Quantitative Erfassung des Ostsee-Eises
Zunächst ist die Eisbedeckung der Ostsee ein für die Klimaforschung wichtiger Indikator für das Temperaturniveau des Winters. Mittlerweile wird dabei nicht mehr nur die Dauer der Vereisung registriert, sondern auch die Fläche und Eisdicke berücksichtigt.

Dies geschieht beim Bundesamt für Seeschifffahrt und Hydrographie seit 1989 mithilfe der flächenbezogenen Eisvolumensumme. Das Ergebnis ist in Abb. 6 zu sehen. Die Kälteperioden des letzten Frühwinters und des vorletzten Winters sind dort deutlich zu erkennen. Den letzten markanten Eiswinter gab es an der deutschen Ostsee Mitte der 90er Jahre.

Einfluss auf das zukünftige Wetter?
Die übernormale Wassertemperatur der Ostsee (Abb. 3) könnte bei entsprechenden Kaltluftvorstößen, die besonders ab kommender Woche wahrscheinlicher werden, durchaus noch zu einem (lokalen) Faktor werden. Bisher war es oft so, dass die noch milde Ostsee die Luft polaren Ursprungs so sehr "anwärmte", dass der Schnee auf seinem Weg in den Osten Deutschlands kaum noch eine Chance hatte. Warmes Ostseewasser kann aber auch gegenteiligen Effekt haben. Das Stichwort lautet hier: Ostsee-Zyklone (Baltic cyclone). Dabei kann sich bei Vorstößen arktischer Kaltluft über dem milden Ostseewasser ein sehr kleinräumiges, aber intensives Tief bilden.
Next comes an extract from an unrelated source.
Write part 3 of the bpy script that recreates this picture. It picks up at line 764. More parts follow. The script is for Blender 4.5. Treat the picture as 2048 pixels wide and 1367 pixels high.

Diese kleinen Tiefdruckwirbel haben in der Vergangenheit schon für einige weiße Überraschungen in Norddeutschland gesorgt. Normalerweise treten diese seltenen Tiefdruckwirbel bevorzugt im Frühwinter auf, sind bei der aktuellen Ostseeeis-Bedeckung aber auch jetzt noch möglich.